Why aren't there more commodity ETFs?

it's because 40-Act funds can't outright own commodities therefore they need SPVs and other structures to properly get exposure. This is very expensive and complicated therefore you need the market (demand) to justify the product.
 
Quote from DrPepper:

With the commodity market dwarfing the stock market in size, I do not understand why there are not more commodity ETFs. We have USO, UNG, GLD and SLV each dedicated to a specific commodity. But why isn't there a pure corn, soybean, wheat, coffee, cocoa, sugar, lean hog and live cattle ETF? It seems like they would be instant successes.

how about $8.49 for 87-octane, while you're at it?


these funds receive monies that need to purchase assets, commodities, futures and such artificially creating false demands which inflate prices, destroy economies of scale as well as, in this case heavily contribute to the destabilization of the USD....

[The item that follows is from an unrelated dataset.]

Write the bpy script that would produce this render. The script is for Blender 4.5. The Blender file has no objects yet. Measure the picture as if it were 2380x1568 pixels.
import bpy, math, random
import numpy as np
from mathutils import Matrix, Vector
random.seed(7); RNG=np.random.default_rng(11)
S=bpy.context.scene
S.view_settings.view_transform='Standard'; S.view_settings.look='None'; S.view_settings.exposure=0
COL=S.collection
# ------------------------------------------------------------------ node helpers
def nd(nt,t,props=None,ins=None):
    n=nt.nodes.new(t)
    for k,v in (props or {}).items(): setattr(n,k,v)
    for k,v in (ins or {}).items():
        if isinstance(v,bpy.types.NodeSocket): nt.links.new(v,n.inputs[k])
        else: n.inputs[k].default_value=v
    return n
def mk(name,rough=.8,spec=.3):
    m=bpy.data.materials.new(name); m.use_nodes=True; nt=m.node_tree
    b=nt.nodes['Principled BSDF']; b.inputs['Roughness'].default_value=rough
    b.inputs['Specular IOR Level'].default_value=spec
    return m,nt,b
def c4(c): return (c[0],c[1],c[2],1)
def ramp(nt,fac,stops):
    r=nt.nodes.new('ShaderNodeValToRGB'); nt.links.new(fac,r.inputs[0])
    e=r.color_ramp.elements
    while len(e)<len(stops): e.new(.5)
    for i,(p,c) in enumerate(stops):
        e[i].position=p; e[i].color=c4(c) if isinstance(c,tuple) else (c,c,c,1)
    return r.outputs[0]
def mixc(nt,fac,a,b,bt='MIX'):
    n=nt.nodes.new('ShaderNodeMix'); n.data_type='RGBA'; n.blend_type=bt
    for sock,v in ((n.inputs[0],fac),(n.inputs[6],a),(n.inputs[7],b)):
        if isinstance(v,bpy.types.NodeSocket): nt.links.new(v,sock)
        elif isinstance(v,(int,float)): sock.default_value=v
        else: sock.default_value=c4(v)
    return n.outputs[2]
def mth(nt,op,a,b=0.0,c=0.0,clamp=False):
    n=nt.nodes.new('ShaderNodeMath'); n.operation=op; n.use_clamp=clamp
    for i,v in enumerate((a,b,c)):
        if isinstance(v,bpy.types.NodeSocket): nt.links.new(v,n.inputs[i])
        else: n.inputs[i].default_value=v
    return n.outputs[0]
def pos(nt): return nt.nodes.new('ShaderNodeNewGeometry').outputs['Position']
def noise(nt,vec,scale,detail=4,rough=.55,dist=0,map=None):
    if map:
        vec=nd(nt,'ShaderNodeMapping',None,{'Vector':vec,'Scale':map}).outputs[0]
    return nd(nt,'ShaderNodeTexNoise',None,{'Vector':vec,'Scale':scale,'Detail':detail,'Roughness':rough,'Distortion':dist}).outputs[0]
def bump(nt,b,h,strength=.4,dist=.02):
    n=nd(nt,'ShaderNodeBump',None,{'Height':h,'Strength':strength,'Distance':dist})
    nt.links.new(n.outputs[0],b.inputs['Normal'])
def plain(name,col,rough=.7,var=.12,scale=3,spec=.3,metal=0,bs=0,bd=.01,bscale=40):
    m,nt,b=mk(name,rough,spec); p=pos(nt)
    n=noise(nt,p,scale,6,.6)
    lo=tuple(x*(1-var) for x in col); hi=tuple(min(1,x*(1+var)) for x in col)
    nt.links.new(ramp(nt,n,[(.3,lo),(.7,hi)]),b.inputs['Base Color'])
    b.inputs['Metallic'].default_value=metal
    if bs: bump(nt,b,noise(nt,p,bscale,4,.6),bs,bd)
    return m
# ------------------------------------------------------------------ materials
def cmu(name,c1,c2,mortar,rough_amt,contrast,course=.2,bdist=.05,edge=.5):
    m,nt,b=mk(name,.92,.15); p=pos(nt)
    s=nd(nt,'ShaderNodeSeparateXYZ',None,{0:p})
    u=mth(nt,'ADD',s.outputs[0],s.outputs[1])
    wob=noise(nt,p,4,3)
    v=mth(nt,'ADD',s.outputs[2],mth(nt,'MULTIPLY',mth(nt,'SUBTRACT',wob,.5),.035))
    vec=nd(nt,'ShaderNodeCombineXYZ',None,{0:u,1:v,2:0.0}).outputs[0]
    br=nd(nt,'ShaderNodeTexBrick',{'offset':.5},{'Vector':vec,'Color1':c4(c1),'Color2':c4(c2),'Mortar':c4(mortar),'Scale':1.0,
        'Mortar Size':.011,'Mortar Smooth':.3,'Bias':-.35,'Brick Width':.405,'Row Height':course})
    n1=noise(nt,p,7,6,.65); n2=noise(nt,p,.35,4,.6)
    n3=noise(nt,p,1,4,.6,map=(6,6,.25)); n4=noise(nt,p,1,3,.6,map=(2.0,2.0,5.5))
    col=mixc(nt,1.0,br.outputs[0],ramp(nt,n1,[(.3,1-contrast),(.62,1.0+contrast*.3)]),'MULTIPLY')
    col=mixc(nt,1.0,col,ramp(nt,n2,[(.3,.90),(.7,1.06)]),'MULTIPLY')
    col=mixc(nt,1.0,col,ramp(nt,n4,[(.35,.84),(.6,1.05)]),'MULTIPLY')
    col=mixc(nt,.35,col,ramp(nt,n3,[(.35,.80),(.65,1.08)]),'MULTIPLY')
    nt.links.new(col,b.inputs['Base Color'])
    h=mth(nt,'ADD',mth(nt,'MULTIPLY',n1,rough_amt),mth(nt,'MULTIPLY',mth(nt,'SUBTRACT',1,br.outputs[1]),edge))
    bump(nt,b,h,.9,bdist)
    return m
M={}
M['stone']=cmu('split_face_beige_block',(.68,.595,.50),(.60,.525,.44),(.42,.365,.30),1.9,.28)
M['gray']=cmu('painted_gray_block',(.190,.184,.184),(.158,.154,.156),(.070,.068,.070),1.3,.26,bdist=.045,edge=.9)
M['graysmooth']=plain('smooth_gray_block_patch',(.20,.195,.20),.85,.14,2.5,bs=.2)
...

why don't we fully regulate these ETF's that purchase essential commodities so that they don't contribute deliteriously?
 
Quote from DrPepper:

Thanks, that is reassuring. I have not considered trading the minis before, but another poster also recommended them in a different thread. He stated that the fills are good but the commission is higher, which is not surprising. I can check with my broker, but do you know off-hand what other agricultural and softs futures contracts have minis? Like corn, wheat, soybeans, sugar, cocoa, coffee, live cattle or lean hogs? Also are the fills good in all of them? Thanks.

keep in mind, that commodities have a continuous "leaking balloon" syndrome. In other words, if the underlying does not move and the market is not in backwardization, then the commodity loses value over time, due to builtin charges such as storage.

If you are short, that works in your favor, if long, it works against you. This is a concern if you are holding for long periods.
 
Quote from TraderZones:

keep in mind, that commodities have a continuous "leaking balloon" syndrome. In other words, if the underlying does not move and the market is not in backwardization, then the commodity loses value over time, due to builtin charges such as storage.

If you are short, that works in your favor, if long, it works against you. This is a concern if you are holding for long periods.

Just to clarify you're speaking of futures, for a commodity tracking ETF, like gold, this is not an issue, provided the ETF doesn't gain any of its exposure through futures (some do). GLD I believe holds physical gold to gain its exposure.
 
Quote from DrPepper:

With the commodity market dwarfing the stock market in size, I do not understand why there are not more commodity ETFs. We have USO, UNG, GLD and SLV each dedicated to a specific commodity. But why isn't there a pure corn, soybean, wheat, coffee, cocoa, sugar, lean hog and live cattle ETF? It seems like they would be instant successes.

Do you have any data to back up the claim that the commodity market dwarfs the stock market in size?

If I'm not mistaken its the other way around, at least when it comes to the exchange-traded commodities (the OTC market may be bigger).